Se nos negó la posibilidad de ser lo que somos y se nos impuso una búsqueda implacable para ser aquello que no somos (y no podemos ser). La colonización y la conquista no solo arrebató territorios, también impuso estereotipos de belleza que todavía pesan sobre nosotras y nuestra corporalidad: piel clara, cabello lacio, cuerpos delgados. Se nos ha negado la posibilidad de reconocernos valiosas y dignas por el siempre hecho de existir.
Desde la conquista, no sólo se arrebató el territorio, también se colonizaron nuestros cuerpos y mentes. Ser mujer bajo una mirada blanca y hegemónica ha significado cargar con una doble exigencia: no sólo sobrevivir a la desigualdad, sino también intentar encajar en un canon que nos dice que sólo hay un tipo de cuerpo digno de ser amado.
La piel morena se convirtió en vergüenza y sinónimo de pobreza; los cuerpos diversos fueron despreciados. Pasamos por dietas, alaciados, cremas, cirugías y comparaciones constantes, como si la única forma de tener valor fuera parecernos a un molde europeo que nunca fue nuestro.
¿Cuántas veces nos hemos encontrado en redes sociales modelos de belleza hegemónicos? Qué tienen cuerpos “estilizados”, rutinas de cuidado imposibles de mantener cuando te enfrentas a la pobreza y desigualdad.
Terminamos consumiendo contenidos aspiracionistas y deseamos con todas nuestras fuerzas despertar y que la imagen que vemos en nuestro espejo sea completamente diferente. La herencia colonial se instaló en nuestra mente, así que se volvió “normal” mirarnos y no reconocernos, desear otra piel, otro cuerpo, otro rostro.
Durante la colonia, los cuerpos fueron mirados y clasificados desde un lente eurocentrista que impuso jerarquías raciales y estéticas, lo que podemos observar en el sistema de castas, en donde el acceso a los derechos dependía del origen étnico, es decir… entre más blanco y español te viera más poder y valor tenías. Ese modelo no desapareció, sino que se cimentó en la vida cotidiana.
El sistema de castas se convirtió en una herida viva que atraviesa los cuerpos de las mujeres, colocándolos siempre como “insuficientes” frente a un ideal ajeno y lejano.

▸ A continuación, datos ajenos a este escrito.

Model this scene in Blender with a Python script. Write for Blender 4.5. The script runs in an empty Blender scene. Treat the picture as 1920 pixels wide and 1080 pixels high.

Hoy, esa herencia se refleja en la manera en que seguimos aspirando a encajar en cánones blancos y occidentales, desde la moda hasta las formas de consumo. Y en esa búsqueda, el clasismo golpea con más fuerza a las mujeres que habitamos y vivimos la barrialidad: se ridiculiza la ropa popular, los dichos, se desprecia el acento y se nos estigmatiza.
Las formas de habitar nuestras cuerpas incomodan a la mirada blanca y elitista. Ahí se reinventa la estética, no desde la aspiración capitalista, sino desde el orgullo comunitario.
Por todo lo anterior, este texto es una invitación a descolonizar el cuerpo, a reconocer que lo popular y lo diverso no son defectos, sino memorias de dignidad. Dejemos de aspirar a ser “otra” y atrevernos a ser nosotras. Porque en nuestros cuerpos y territorios también se escribe la resistencia frente a siglos de imposiciones.